Feito isso, passamos à fase de elaboração dos normativos
internos e da política a ser implementada e publicada, que deverão detalhar, em
cada área e esfera de atuação, o fluxo dos dados pessoais, como se dará o
consentimento, forma e tempo de guarda, perfis de acesso e forma segura de
eliminação ou anonimização, quando for o caso, e, não menos importante, o plano
de contingência em caso de vazamento de dados.
É fundamental a elaboração de termos de consentimento, seja
para clientes, seja para colaboradores e outros eventuais fornecedores de dados
que lhes dê total conhecimento sobre a forma de tratamento e eliminação de
dados adotada pelo escritório.
Cuidados adicionais devem ser adotados em contratos de
trabalho, contratos de honorários e com fornecedores, prevendo cláusulas
específicas que visem resguardar o escritório, seja como coletor ou fornecedor
de dados pessoais.
A participação das lideranças internas junto aos consultores
externos é fundamental para que as medidas sugeridas não atrapalhem a operação
do escritório, mas apenas permitam a adaptação da rotina à LGPD.
Por fim, antes da publicação e divulgação da nova política,
deve ser feito um profundo trabalho de conscientização interna do teor da lei,
seus efeitos e riscos, o que, sabemos, não é tarefa fácil, mesmo em escritórios
de advocacia. Isso porque desviar, ainda que brevemente, a atenção da
atividade-fim — a advocacia em si — para procedimentos de
gestão é um grande desafio e essa fase já não pode ser assumida exclusivamente
por consultores externos, porque liderar é sobretudo dar exemplo.

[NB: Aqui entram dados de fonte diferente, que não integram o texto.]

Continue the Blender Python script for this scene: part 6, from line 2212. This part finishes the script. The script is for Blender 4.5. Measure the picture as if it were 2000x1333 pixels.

Assim como tudo o que se refere à gestão, os resultados de
uma boa implementação de políticas seguras de proteção de dados superam, em
muito, seus pequenos e temporários inconvenientes. Trata-se de mais um viés da
valorização da gestão no âmbito dos escritórios e departamentos jurídicos, que
mantém segura, consistente, perene e eficiente a atividade jurídica.